The Ten Commandments are ‘absolute truth’. Funny that! Centuries old advice is still relevant in today’s hip culture.
I think what LIVIUS is saying is that you shouldn't have to work in a death trap of a building because of the greed of the owner.
GREED is one of the 'sins'... remember? The Pope is against it, and that is what this article was about.
Well they don’t interpret themselves. What authority are you relying on?
Thou shalt not steal.
Furthermore, Saul (By G-D,Himself) was ordered to kill all the inhabitants of the enemy city, including the animals which are property. He killed the people, and kept (stole) the animals. This act of disobedience doomed his kingship, and short-circuited his dynasty. In addition the the Commandments, this implies that life and property are equal.
Note that he was not commanded to destroy the property and capture the people.
I think it was more to demonstrate disinterest in plunder.
Unless the people were forced to work at gunpoint, this is the sad truth.
The working conditions may seem cruel to us, but "good wages" are relative. This is the first (often ugly) step in economic development.
This kind of labor is far more effective in aiding populations than direct financial aid, which is almost always squandered.
It's very close to it, though. It's implied in the Commandment, "Do not steal."
Free trade is a reality --a law of nature. If two parties are not coerced, or engaging in misrepresentation, there is nothing intrinsically wrong with tradiing. (With a few exceptions, like prostitution, etc.)
You think?
If you withhold your private property from the poor, you’re going to hell. THAT’S a moral absolute.
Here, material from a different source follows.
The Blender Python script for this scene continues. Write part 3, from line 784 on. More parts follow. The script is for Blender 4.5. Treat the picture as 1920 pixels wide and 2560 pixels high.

True, but it also forbids the poor, or anyone else from stealing private property.
You must leave part of your field unharvested, and you must permit them to eat of your field at night, but not carry any away from it, and you must leave that part of the harvest that falls to the ground for the benefit of the poor.
But the property is yours and by a commandment equal to the one about murder, they may not steal it from you, nor covet it.
Sorry; was anyone advocating stealing? But since you bring up covetousness and stealing, let’s be quite clear that for the rich to deprive the poor unjustly is also covetousness and stealing. Your neighbor’s basic human dignity and necessities of life are your concern and in neglecting them you imperil your soul.
If private property isn’t important, then there is no such thing as stealing, is there? So you’re right you aren’t advocating stealing, because you don’t agree with private property. Are you an anarchist?
That was lazy and unimaginative of you. Since I’ve already dealt with the importance of private property, it’s clear you are out of gas: either uninterested in a serious dialogue about its moral dimensions, or else out of your depth.
bfl
I thought it was quite imaginative, and I’ll take “lazy” for a compliment. A lot of good ideas came, not from hard working imaginative people, but from lazy, imaginative people looking for a better, easier, way.